[Task requirements] Reproduce the listing below in full and without alteration, apart from its pictures.

*****

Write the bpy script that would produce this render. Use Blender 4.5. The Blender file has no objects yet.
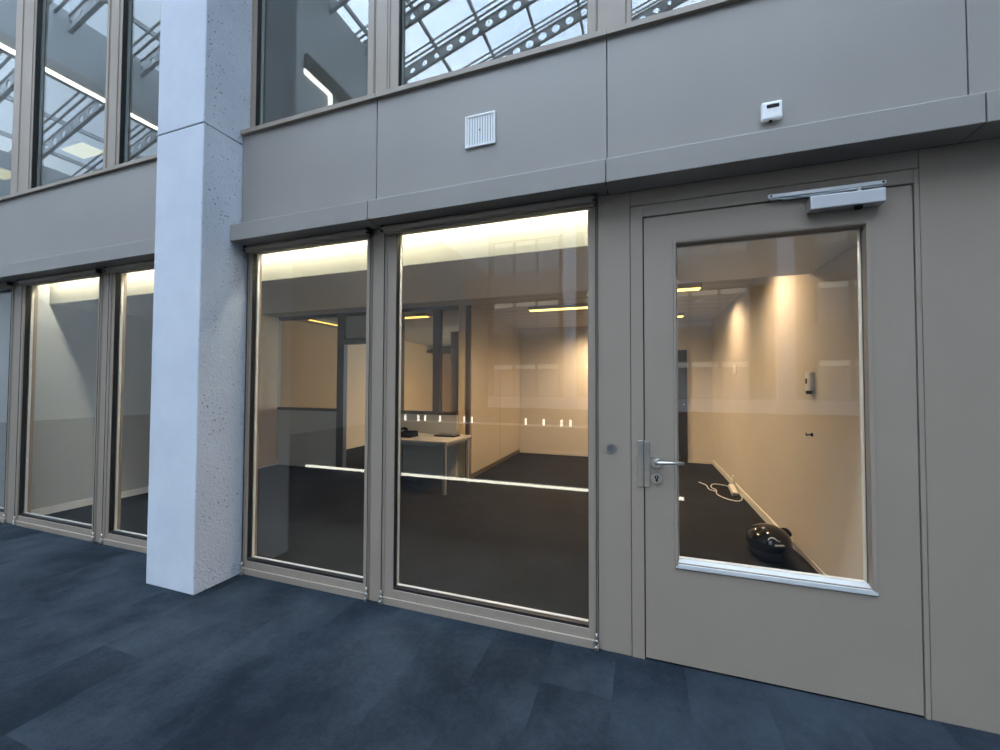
import bpy, bmesh, math, random
from mathutils import Vector, Matrix
random.seed(7)
C = bpy.context.scene.collection
sc = bpy.context.scene
sc.view_settings.view_transform = 'Standard'
sc.view_settings.look = 'None'
sc.view_settings.gamma = 1.0
sc.view_settings.use_curve_mapping = False
sc.view_settings.exposure = 0.0
sc.cycles.transparent_max_bounces = 24
sc.cycles.max_bounces = 10
sc.cycles.sample_clamp_indirect = 6.0
sc.cycles.caustics_reflective = False
sc.cycles.caustics_refractive = False

# ------------------------------------------------------------------ materials
def base_mat(name):
    m = bpy.data.materials.new(name); m.use_nodes = True
    nt = m.node_tree; b = nt.nodes['Principled BSDF']
    return m, nt, b

def setup(b, col, rough, metal=0.0, spec=0.5):
    b.inputs['Base Color'].default_value = (*col, 1)
    b.inputs['Roughness'].default_value = rough
    b.inputs['Metallic'].default_value = metal
    b.inputs['Specular IOR Level'].default_value = spec

def noise(nt, scale, detail=4.0, coord='Object', rough=0.55):
    tc = nt.nodes.new('ShaderNodeTexCoord'); n = nt.nodes.new('ShaderNodeTexNoise')
    n.inputs['Scale'].default_value = scale; n.inputs['Detail'].default_value = detail
    n.inputs['Roughness'].default_value = rough
    nt.links.new(tc.outputs[coord], n.inputs['Vector']); return n

def bump(nt, b, h, strength, dist):
    bp = nt.nodes.new('ShaderNodeBump'); bp.inputs['Strength'].default_value = strength
    bp.inputs['Distance'].default_value = dist
    nt.links.new(h, bp.inputs['Height']); nt.links.new(bp.outputs['Normal'], b.inputs['Normal'])

def ramp(nt, fac, stops):
    r = nt.nodes.new('ShaderNodeValToRGB')
    e = r.color_ramp.elements
    while len(e) < len(stops): e.new(0.5)
    for el, (p, c) in zip(e, stops):
        el.position = p; el.color = (*c, 1)
    nt.links.new(fac, r.inputs['Fac']); return r

def plain(name, col, rough=0.5, metal=0.0, var=0.04, scale=8.0, bmp=0.0, bscale=300.0, spec=0.5):
    m, nt, b = base_mat(name); setup(b, col, rough, metal, spec)
    n = noise(nt, scale)
    r = ramp(nt, n.outputs['Fac'], [(0.3, tuple(max(0, c*(1-var)) for c in col)), (0.7, tuple(min(1, c*(1+var)) for c in col))])
    nt.links.new(r.outputs['Color'], b.inputs['Base Color'])
    if bmp:
        n2 = noise(nt, bscale, 2.0); bump(nt, b, n2.outputs['Fac'], bmp, 0.002)
    return m

def emit(name, col, s):
    m = bpy.data.materials.new(name); m.use_nodes = True; nt = m.node_tree
    nt.nodes.remove(nt.nodes['Principled BSDF'])
    e = nt.nodes.new('ShaderNodeEmission'); e.inputs['Color'].default_value = (*col, 1)
    e.inputs['Strength'].default_value = s
    nt.links.new(e.outputs['Emission'], nt.nodes['Material Output'].inputs['Surface']); return m

def thin_glass(name, tint, f0):
    m = bpy.data.materials.new(name); m.use_nodes = True; nt = m.node_tree; L = nt.links
    nt.nodes.remove(nt.nodes['Principled BSDF'])
    geo = nt.nodes.new('ShaderNodeNewGeometry')
    dot = nt.nodes.new('ShaderNodeVectorMath'); dot.operation = 'DOT_PRODUCT'
    L.new(geo.outputs['Incoming'], dot.inputs[0]); L.new(geo.outputs['Normal'], dot.inputs[1])
    def M(op, a, b=None):
        n = nt.nodes.new('ShaderNodeMath'); n.operation = op
        for i, v in enumerate((a, b)):
            if v is None: continue
            if isinstance(v, (int, float)): n.inputs[i].default_value = v
            else: L.new(v, n.inputs[i])
        return n.outputs[0]
    c = M('ABSOLUTE', dot.outputs['Value'])
    s = M('POWER', M('SUBTRACT', 1.0, c), 5.0)
    f = M('ADD', M('MULTIPLY', s, 1.0 - f0), f0)
    tr = nt.nodes.new('ShaderNodeBsdfTransparent'); tr.inputs['Color'].default_value = (*tint, 1)
    gl = nt.nodes.new('ShaderNodeBsdfGlossy'); gl.inputs['Roughness'].default_value = 0.0
    gl.inputs['Color'].default_value = (0.97, 0.99, 1, 1)
    mx = nt.nodes.new('ShaderNodeMixShader')
    L.new(f, mx.inputs['Fac']); L.new(tr.outputs[0], mx.inputs[1]); L.new(gl.outputs[0], mx.inputs[2])
    L.new(mx.outputs[0], nt.nodes['Material Output'].inputs['Surface'])
    return m

M_TAUPE = plain('taupe_powder_coat', (0.338, 0.280, 0.228), 0.42, 0.0, 0.03, 3.0, 0.12, 900.0, spec=0.5)
M_TAUPE2 = plain('taupe_panel_coat', (0.315, 0.294, 0.272), 0.33, 0.0, 0.03, 2.0, 0.15, 700.0, spec=0.5)
M_DOOR = plain('taupe_door_paint', (0.338, 0.280, 0.228), 0.45, 0.0, 0.03, 2.5, 0.12, 900.0)
M_GASKET = plain('black_rubber', (0.012, 0.012, 0.013), 0.55, 0.0, 0.1, 20)
M_SEAM = plain('dark_joint', (0.03, 0.028, 0.026), 0.8, 0.0, 0.1, 20)
M_WHITE = plain('white_reveal_paint', (0.93, 0.92, 0.89), 0.35, 0.0, 0.02, 5)
M_ROOMWHITE = plain('room_white_paint', (0.74, 0.725, 0.69), 0.75, 0.0, 0.02, 2, 0.05, 200)
M_WALLWARM = plain('plaster_cream', (0.70, 0.66, 0.60), 0.8, 0.0, 0.03, 2, 0.06, 150)
M_CEIL = plain('room_ceiling', (0.55, 0.53, 0.50), 0.8, 0.0, 0.03, 2)
M_PANEL = plain('beige_cabinet_laminate', (0.52, 0.46, 0.37), 0.5, 0.0, 0.03, 1.5)
M_PARTGREY = plain('grey_green_laminate', (0.66, 0.66, 0.60), 0.55, 0.0, 0.03, 1.5)
M_PARTFRAME = plain('bronze_partition_frame', (0.115, 0.092, 0.065), 0.45, 0.0, 0.04, 5)
M_STEEL = plain('brushed_stainless', (0.62, 0.60, 0.57), 0.28, 1.0, 0.06, 40)
M_ALU = plain('silver_aluminium', (0.70, 0.72, 0.75), 0.32, 0.9, 0.03, 20)
M_BEAD = plain('satin_metal_bead', (0.66, 0.67, 0.67), 0.45, 0.35, 0.03, 20)
M_BLACKGLOSS = plain('glossy_black_plastic', (0.008, 0.008, 0.009), 0.12, 0.0, 0.1, 20)
M_BLACK = plain('matt_black_plastic', (0.008, 0.008, 0.009), 0.6, 0.0, 0.1, 20, spec=0.15)
M_WPLASTIC = plain('white_plastic', (0.90, 0.91, 0.91), 0.35, 0.0, 0.02, 10)
M_DESK = plain('desk_white_laminate', (0.62, 0.61, 0.56), 0.35, 0.0, 0.03, 4)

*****

[Written answer]
Write the bpy script that would produce this render. Use Blender 4.5. The Blender file has no objects yet.
import bpy, bmesh, math, random
from mathutils import Vector, Matrix
random.seed(7)
C = bpy.context.scene.collection
sc = bpy.context.scene
sc.view_settings.view_transform = 'Standard'
sc.view_settings.look = 'None'
sc.view_settings.gamma = 1.0
sc.view_settings.use_curve_mapping = False
sc.view_settings.exposure = 0.0
sc.cycles.transparent_max_bounces = 24
sc.cycles.max_bounces = 10
sc.cycles.sample_clamp_indirect = 6.0
sc.cycles.caustics_reflective = False
sc.cycles.caustics_refractive = False

# ------------------------------------------------------------------ materials
def base_mat(name):
    m = bpy.data.materials.new(name); m.use_nodes = True
    nt = m.node_tree; b = nt.nodes['Principled BSDF']
    return m, nt, b

def setup(b, col, rough, metal=0.0, spec=0.5):
    b.inputs['Base Color'].default_value = (*col, 1)
    b.inputs['Roughness'].default_value = rough
    b.inputs['Metallic'].default_value = metal
    b.inputs['Specular IOR Level'].default_value = spec

def noise(nt, scale, detail=4.0, coord='Object', rough=0.55):
    tc = nt.nodes.new('ShaderNodeTexCoord'); n = nt.nodes.new('ShaderNodeTexNoise')
    n.inputs['Scale'].default_value = scale; n.inputs['Detail'].default_value = detail
    n.inputs['Roughness'].default_value = rough
    nt.links.new(tc.outputs[coord], n.inputs['Vector']); return n

def bump(nt, b, h, strength, dist):
    bp = nt.nodes.new('ShaderNodeBump'); bp.inputs['Strength'].default_value = strength
    bp.inputs['Distance'].default_value = dist
    nt.links.new(h, bp.inputs['Height']); nt.links.new(bp.outputs['Normal'], b.inputs['Normal'])

def ramp(nt, fac, stops):
    r = nt.nodes.new('ShaderNodeValToRGB')
    e = r.color_ramp.elements
    while len(e) < len(stops): e.new(0.5)
    for el, (p, c) in zip(e, stops):
        el.position = p; el.color = (*c, 1)
    nt.links.new(fac, r.inputs['Fac']); return r

def plain(name, col, rough=0.5, metal=0.0, var=0.04, scale=8.0, bmp=0.0, bscale=300.0, spec=0.5):
    m, nt, b = base_mat(name); setup(b, col, rough, metal, spec)
    n = noise(nt, scale)
    r = ramp(nt, n.outputs['Fac'], [(0.3, tuple(max(0, c*(1-var)) for c in col)), (0.7, tuple(min(1, c*(1+var)) for c in col))])
    nt.links.new(r.outputs['Color'], b.inputs['Base Color'])
    if bmp:
        n2 = noise(nt, bscale, 2.0); bump(nt, b, n2.outputs['Fac'], bmp, 0.002)
    return m

def emit(name, col, s):
    m = bpy.data.materials.new(name); m.use_nodes = True; nt = m.node_tree
    nt.nodes.remove(nt.nodes['Principled BSDF'])
    e = nt.nodes.new('ShaderNodeEmission'); e.inputs['Color'].default_value = (*col, 1)
    e.inputs['Strength'].default_value = s
    nt.links.new(e.outputs['Emission'], nt.nodes['Material Output'].inputs['Surface']); return m

def thin_glass(name, tint, f0):
    m = bpy.data.materials.new(name); m.use_nodes = True; nt = m.node_tree; L = nt.links
    nt.nodes.remove(nt.nodes['Principled BSDF'])
    geo = nt.nodes.new('ShaderNodeNewGeometry')
    dot = nt.nodes.new('ShaderNodeVectorMath'); dot.operation = 'DOT_PRODUCT'
    L.new(geo.outputs['Incoming'], dot.inputs[0]); L.new(geo.outputs['Normal'], dot.inputs[1])
    def M(op, a, b=None):
        n = nt.nodes.new('ShaderNodeMath'); n.operation = op
        for i, v in enumerate((a, b)):
            if v is None: continue
            if isinstance(v, (int, float)): n.inputs[i].default_value = v
            else: L.new(v, n.inputs[i])
        return n.outputs[0]
    c = M('ABSOLUTE', dot.outputs['Value'])
    s = M('POWER', M('SUBTRACT', 1.0, c), 5.0)
    f = M('ADD', M('MULTIPLY', s, 1.0 - f0), f0)
    tr = nt.nodes.new('ShaderNodeBsdfTransparent'); tr.inputs['Color'].default_value = (*tint, 1)
    gl = nt.nodes.new('ShaderNodeBsdfGlossy'); gl.inputs['Roughness'].default_value = 0.0
    gl.inputs['Color'].default_value = (0.97, 0.99, 1, 1)
    mx = nt.nodes.new('ShaderNodeMixShader')
    L.new(f, mx.inputs['Fac']); L.new(tr.outputs[0], mx.inputs[1]); L.new(gl.outputs[0], mx.inputs[2])
    L.new(mx.outputs[0], nt.nodes['Material Output'].inputs['Surface'])
    return m

M_TAUPE = plain('taupe_powder_coat', (0.338, 0.280, 0.228), 0.42, 0.0, 0.03, 3.0, 0.12, 900.0, spec=0.5)
M_TAUPE2 = plain('taupe_panel_coat', (0.315, 0.294, 0.272), 0.33, 0.0, 0.03, 2.0, 0.15, 700.0, spec=0.5)
M_DOOR = plain('taupe_door_paint', (0.338, 0.280, 0.228), 0.45, 0.0, 0.03, 2.5, 0.12, 900.0)
M_GASKET = plain('black_rubber', (0.012, 0.012, 0.013), 0.55, 0.0, 0.1, 20)
M_SEAM = plain('dark_joint', (0.03, 0.028, 0.026), 0.8, 0.0, 0.1, 20)
M_WHITE = plain('white_reveal_paint', (0.93, 0.92, 0.89), 0.35, 0.0, 0.02, 5)
M_ROOMWHITE = plain('room_white_paint', (0.74, 0.725, 0.69), 0.75, 0.0, 0.02, 2, 0.05, 200)
M_WALLWARM = plain('plaster_cream', (0.70, 0.66, 0.60), 0.8, 0.0, 0.03, 2, 0.06, 150)
M_CEIL = plain('room_ceiling', (0.55, 0.53, 0.50), 0.8, 0.0, 0.03, 2)
M_PANEL = plain('beige_cabinet_laminate', (0.52, 0.46, 0.37), 0.5, 0.0, 0.03, 1.5)
M_PARTGREY = plain('grey_green_laminate', (0.66, 0.66, 0.60), 0.55, 0.0, 0.03, 1.5)
M_PARTFRAME = plain('bronze_partition_frame', (0.115, 0.092, 0.065), 0.45, 0.0, 0.04, 5)
M_STEEL = plain('brushed_stainless', (0.62, 0.60, 0.57), 0.28, 1.0, 0.06, 40)
M_ALU = plain('silver_aluminium', (0.70, 0.72, 0.75), 0.32, 0.9, 0.03, 20)
M_BEAD = plain('satin_metal_bead', (0.66, 0.67, 0.67), 0.45, 0.35, 0.03, 20)
M_BLACKGLOSS = plain('glossy_black_plastic', (0.008, 0.008, 0.009), 0.12, 0.0, 0.1, 20)
M_BLACK = plain('matt_black_plastic', (0.008, 0.008, 0.009), 0.6, 0.0, 0.1, 20, spec=0.15)
M_WPLASTIC = plain('white_plastic', (0.90, 0.91, 0.91), 0.35, 0.0, 0.02, 10)
M_DESK = plain('desk_white_laminate', (0.62, 0.61, 0.56), 0.35, 0.0, 0.03, 4)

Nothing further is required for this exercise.